> **TASK PROMPT**
Set down, exactly as written, the lines from the top of the data to the line that holds "COL = scn.collection", and omit the pictures.

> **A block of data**
— start —

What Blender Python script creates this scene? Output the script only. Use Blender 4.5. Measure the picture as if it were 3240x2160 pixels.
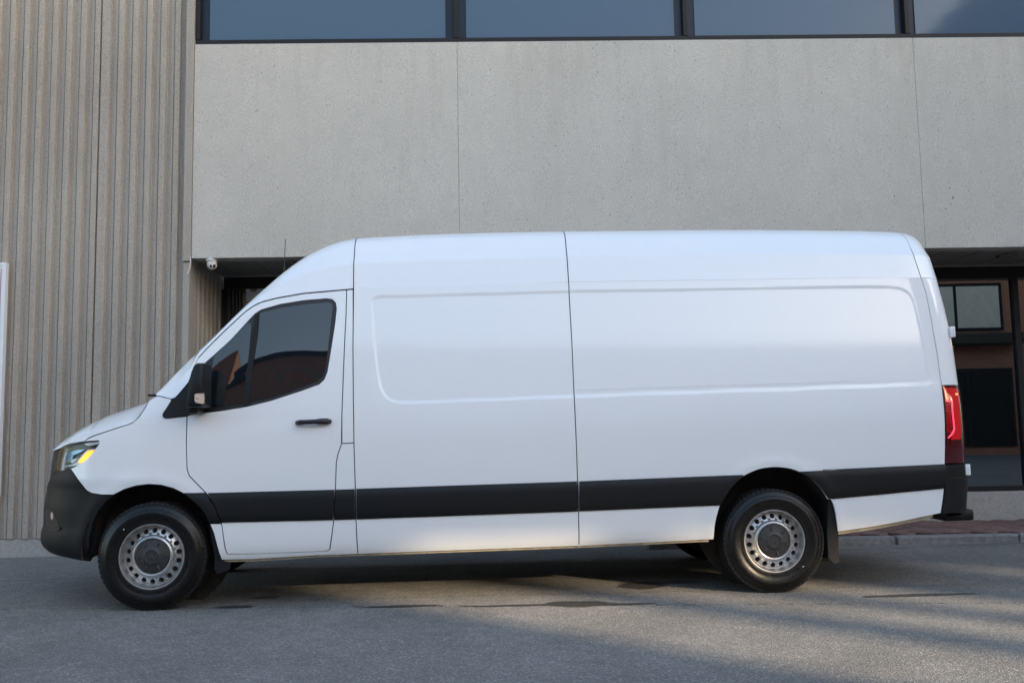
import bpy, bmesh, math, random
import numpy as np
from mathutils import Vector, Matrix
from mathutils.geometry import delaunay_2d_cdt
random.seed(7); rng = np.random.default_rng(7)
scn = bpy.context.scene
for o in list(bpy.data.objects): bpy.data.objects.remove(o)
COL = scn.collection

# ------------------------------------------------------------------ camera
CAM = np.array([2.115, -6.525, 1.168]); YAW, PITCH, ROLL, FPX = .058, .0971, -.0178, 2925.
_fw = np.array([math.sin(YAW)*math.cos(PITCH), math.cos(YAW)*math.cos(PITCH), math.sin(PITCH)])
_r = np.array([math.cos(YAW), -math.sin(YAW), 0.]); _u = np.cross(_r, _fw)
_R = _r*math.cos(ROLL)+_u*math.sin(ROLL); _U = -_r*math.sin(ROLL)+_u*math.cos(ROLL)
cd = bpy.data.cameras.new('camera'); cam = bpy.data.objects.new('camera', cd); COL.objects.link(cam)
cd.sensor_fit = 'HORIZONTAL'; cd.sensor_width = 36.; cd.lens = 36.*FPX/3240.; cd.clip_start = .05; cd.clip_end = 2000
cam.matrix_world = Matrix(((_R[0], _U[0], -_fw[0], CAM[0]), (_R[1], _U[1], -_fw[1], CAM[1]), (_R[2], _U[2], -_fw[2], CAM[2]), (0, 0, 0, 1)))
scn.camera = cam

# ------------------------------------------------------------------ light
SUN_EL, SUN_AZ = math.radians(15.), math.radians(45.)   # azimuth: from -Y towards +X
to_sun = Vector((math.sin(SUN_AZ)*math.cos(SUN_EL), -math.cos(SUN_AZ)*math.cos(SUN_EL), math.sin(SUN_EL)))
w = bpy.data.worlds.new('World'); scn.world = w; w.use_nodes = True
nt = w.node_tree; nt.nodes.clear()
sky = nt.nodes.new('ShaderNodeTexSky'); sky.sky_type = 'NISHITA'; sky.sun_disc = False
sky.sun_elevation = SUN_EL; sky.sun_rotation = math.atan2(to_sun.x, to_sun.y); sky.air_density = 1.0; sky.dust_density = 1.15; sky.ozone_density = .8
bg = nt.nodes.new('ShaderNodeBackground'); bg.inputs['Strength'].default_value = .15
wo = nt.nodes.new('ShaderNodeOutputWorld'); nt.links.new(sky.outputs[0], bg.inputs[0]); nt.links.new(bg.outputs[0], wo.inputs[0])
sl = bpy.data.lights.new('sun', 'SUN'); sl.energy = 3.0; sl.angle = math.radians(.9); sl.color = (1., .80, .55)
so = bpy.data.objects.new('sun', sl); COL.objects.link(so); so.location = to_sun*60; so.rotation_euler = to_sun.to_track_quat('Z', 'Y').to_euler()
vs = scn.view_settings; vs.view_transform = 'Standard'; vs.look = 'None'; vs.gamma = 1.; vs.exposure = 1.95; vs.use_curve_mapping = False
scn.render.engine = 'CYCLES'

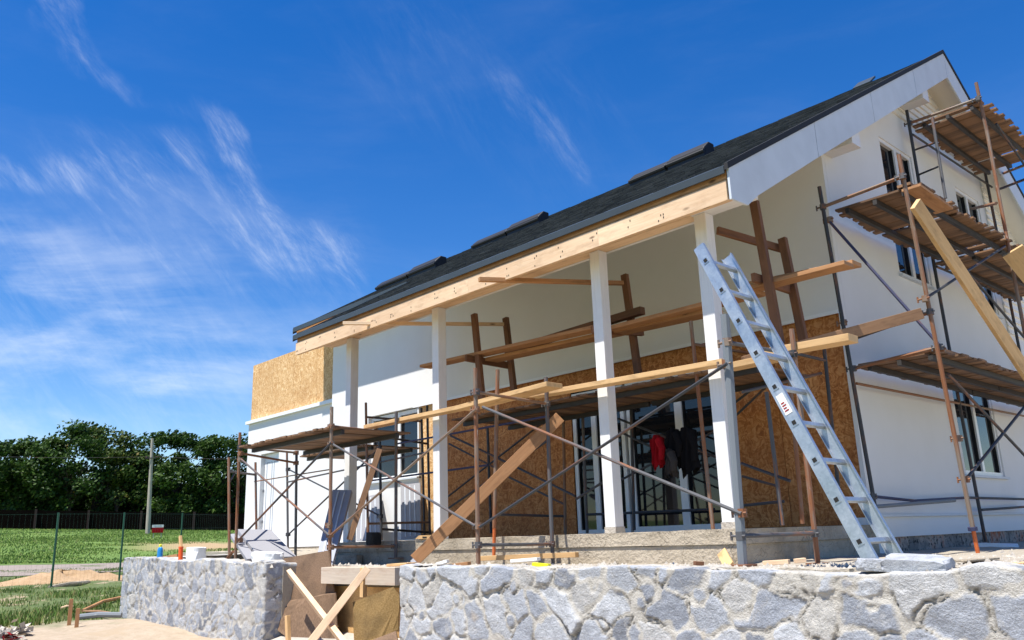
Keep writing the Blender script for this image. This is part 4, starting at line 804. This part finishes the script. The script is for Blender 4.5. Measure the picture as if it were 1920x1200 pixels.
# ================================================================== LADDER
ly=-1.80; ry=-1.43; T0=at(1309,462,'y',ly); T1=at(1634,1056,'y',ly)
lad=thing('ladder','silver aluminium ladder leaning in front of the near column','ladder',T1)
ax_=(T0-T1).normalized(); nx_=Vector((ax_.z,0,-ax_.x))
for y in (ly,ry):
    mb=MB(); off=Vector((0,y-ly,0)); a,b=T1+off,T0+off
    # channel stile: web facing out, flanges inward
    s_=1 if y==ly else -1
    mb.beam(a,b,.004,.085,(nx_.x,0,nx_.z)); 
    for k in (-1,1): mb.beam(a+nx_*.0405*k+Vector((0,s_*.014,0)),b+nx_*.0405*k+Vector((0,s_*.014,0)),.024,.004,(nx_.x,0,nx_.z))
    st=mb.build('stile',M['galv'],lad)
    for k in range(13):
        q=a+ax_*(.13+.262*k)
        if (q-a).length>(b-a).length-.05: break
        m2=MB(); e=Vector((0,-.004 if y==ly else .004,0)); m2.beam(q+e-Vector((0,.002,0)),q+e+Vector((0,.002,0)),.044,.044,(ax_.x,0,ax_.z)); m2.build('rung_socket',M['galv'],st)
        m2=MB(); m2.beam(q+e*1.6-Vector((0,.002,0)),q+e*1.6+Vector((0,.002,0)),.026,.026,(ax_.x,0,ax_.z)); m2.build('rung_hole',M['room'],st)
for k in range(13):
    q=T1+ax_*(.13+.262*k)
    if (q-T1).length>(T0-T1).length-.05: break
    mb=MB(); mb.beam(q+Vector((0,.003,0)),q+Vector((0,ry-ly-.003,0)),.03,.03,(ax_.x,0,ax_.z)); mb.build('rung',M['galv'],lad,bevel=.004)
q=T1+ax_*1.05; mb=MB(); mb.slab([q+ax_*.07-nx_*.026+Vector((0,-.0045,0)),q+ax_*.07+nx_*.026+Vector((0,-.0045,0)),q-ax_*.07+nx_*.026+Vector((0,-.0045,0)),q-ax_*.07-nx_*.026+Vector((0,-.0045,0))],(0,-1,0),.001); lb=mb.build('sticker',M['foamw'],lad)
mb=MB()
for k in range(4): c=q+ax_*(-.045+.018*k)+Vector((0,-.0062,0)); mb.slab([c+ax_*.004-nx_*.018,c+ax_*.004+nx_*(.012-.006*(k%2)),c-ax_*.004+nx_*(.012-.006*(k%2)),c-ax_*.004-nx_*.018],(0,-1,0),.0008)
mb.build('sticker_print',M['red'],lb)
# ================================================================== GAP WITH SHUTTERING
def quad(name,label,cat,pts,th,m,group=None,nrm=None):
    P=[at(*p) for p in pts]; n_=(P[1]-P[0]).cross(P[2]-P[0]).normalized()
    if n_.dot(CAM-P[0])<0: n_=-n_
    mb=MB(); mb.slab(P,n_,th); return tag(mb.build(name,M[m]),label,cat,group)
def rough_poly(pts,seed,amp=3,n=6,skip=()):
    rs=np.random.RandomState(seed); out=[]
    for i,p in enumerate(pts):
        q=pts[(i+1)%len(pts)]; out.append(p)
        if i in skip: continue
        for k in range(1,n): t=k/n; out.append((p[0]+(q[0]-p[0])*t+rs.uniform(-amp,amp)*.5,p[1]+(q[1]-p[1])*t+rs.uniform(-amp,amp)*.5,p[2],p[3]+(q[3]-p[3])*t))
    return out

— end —

> **FINAL RESULT**
What Blender Python script creates this scene? Output the script only. Use Blender 4.5. Measure the picture as if it were 3240x2160 pixels.
import bpy, bmesh, math, random
import numpy as np
from mathutils import Vector, Matrix
from mathutils.geometry import delaunay_2d_cdt
random.seed(7); rng = np.random.default_rng(7)
scn = bpy.context.scene
for o in list(bpy.data.objects): bpy.data.objects.remove(o)
COL = scn.collection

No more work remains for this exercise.